Staff and Student Trips to Timor-Leste

For the first time in 2012, a group of students from Whitefriars College travelled to Timor-Leste to meet the people there and gain an appreciation of the daily life of a Timorese person. Below is a video summarising their experience.

In 2013, a second group of students travelled to Timor-Leste. Read on to share the experience of one student who visited Timor-Leste this year.


A Whole New World

Luke Murphy, 25 November 2013

I’m sure many of you will relate the title of my reflection to the song from the Disney film ‘Aladdin’ and in many ways the song has significance to my time in Timor Leste during the September holidays this year. In the song, Aladdin is illustrating how big and exciting the world is outside of Jasmine’s castle. We here in Australia are privileged to live on one of the First World continents of the world. Many of us have never travelled to a 3rd world country. The closest many have come to doing this is either donating through charities or watching documentaries on the television. However, the world around us is so different to what we see in the media or read. I learnt this the moment I landed in East Timor on the 23rd September 2013. I had expected Dili, the capital of East Timor to be quiet, poor and basically uninhabited. I was so very wrong. The streets are full of cars and trucks. There are 1000s upon 1000s of people walking through the streets or selling food or clothing from tiny stalls and the air is filled with the rich scent of burning wood and oil. There were young children, possibly only 5 years old, walking along the highway on their way to school. Their clothes were immaculate. So, I’ve only been in Dili for about an hour and already I see a place that is so different to what we think of back here in Australia.

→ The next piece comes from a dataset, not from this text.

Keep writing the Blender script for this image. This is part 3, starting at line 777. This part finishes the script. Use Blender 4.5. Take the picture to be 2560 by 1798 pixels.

If there was one thing I loved most about staying with the Carmelites in East Timor, was the table-fellowship. The moment we arrived at the monastery in Hera, we were greeted with smiling faces and firm handshakes by the brothers who lived there. They always made sure we were well and called us ‘brother.’ I felt an overwhelming happiness and felt comfortable in their presence.

During the first part of my experience I was to stay in Dili with Adam Thuys, Leigh Biggerstaff and Mr Joshua Vujcich where we began to look at the history of East Timor. I never knew that this country had so much war and destruction. First the Portuguese moved in, and then the Indonesians. I felt like crying after visiting one of the old prisons used to torture the Timorese during the Indonesian reign. None of this information can be found easily in Australia, which saddens me the most, for if we do not learn from history, we’ll most likely repeat it. As well as the prison, we visited the monuments that are around Dili. We visited the Pope John Paul Statue, in commemoration to the Pope visiting East Timor in the 1990s. We also visited the Christo-Rei, a statue of Jesus Christ on top of the world. It is similar to the one standing in Rio Brazil. There were many other places we visited, however this reflection would be too long if I included them all.

The second half of my experience took me to the community of Zumalai, an hour’s flight from Dili. It was here that I began the mission statement I had made the week previously at Whitefriars College. In Zumalai, we were to teach the children English at school for one week, 3 to 4 hours a day. The children in Zumalai are the most beautiful people I have ever known. They have near to nothing except for a few possessions and the clothes on their backs, yet they are always happy. I never saw one of them cry or fight. They simply wanted to learn. I helped teach the English translation of religious symbols in RE Class, and taught them to sing some traditional Australian songs like ‘Waltzing Matilda’ and ‘Twinkle Twinkle Little Star’. My time and experiences in Zumalai will never be forgotten.

I end this reflection with the passage from the Gospel of Luke, ‘The Mission of the Seventy’ (Lk10:1-8) referring to verses 1-2:

‘After this the Lord appointed seventy others, and sent them on ahead of him in pairs to every town and place he himself intended to go. He said to them, “The Harvest is plentiful but the labourers are few; therefore ask the Lord of the harvest to send out labourers into his harvest.”‘

This passage denotes what I was sent out to do in Timor Leste. We were sent out to make the world a better place and create better lives for those we met. During my stay in Zumalai, Br Antonio looked me in the eye and quietly said to me ‘go back and tell everyone what you have seen here’. I have kept my promise to him by writing on this webpage, but this is only the beginning of my journey. I will never stop speaking about my experiences, because the moment I do, is the moment everyone will forget.